The Frances Young Tang Teaching Museum and Art Gallery at Skidmore College, one of the region’s premier institutions of its kind, recently released two headlines that caught our attention!

Carrie Mae Weems, Title Unknown (from kitchen table series), 1990. Gift of Jack Shear. 2015.1.133. Image courtesy of the Tang Teaching Museum, photographed by Arthur Evans.
Tang Publishes Everything is Connected, a History of the Museum
For the first time, the complete history of the Tang Teaching Museum is available to the public in the form of a new book by author Barbara Kahn Moller.
“Everything is Connected arose out of a simple question: How did a new and unique concept for a teaching museum evolve and become a reality on the Skidmore campus?,” Kahn Moller said in a statement. “It is about the people and ideas behind the creation of the Tang Teaching Museum, which opened in 2000, and reveals how the museum is intertwined with Skidmore’s liberal arts mission by being an interdisciplinary space for object exhibition and the creation of new knowledge.”
The 208-page book is available at the Tang’s museum store and online.
Tang Teaching Museum Presents Borrowed Light: Selections from the Jack Shear Collection
A new exhibition will be opening at the Tang in February, featuring more than 150 photographs selected by Dayton Director Ian Berry from over 500 that were donated by photographer, curator, and collector Jack Shear.
Borrowed Light will chronicle the history of photography from the 1840s to the present day, and will include pieces by Berenice Abbott, Ralph Eugene Meatyard, Edward Weston, Tina Barney, Malerie Marter, and more.

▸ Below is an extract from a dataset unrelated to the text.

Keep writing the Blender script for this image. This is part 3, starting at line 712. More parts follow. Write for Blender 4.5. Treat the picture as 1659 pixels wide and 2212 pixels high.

“It is exciting for us to share this outstanding and eccentric collection of photography, which compellingly illustrates the evolution of a medium that touches upon many aspects of our culture,” Berry said in a statement. “Through Jack’s generosity, we have not only the opportunity to explore the full sweep of the history of photography with our visitors, but the ability to use the collection in the interdisciplinary learning and teaching that is the hallmark of the Tang.”
A series of public programs and a fully illustrated catalogue will accompany Borrowed Light. Visitors can view the exhibition from February 6 through August 14, 2016.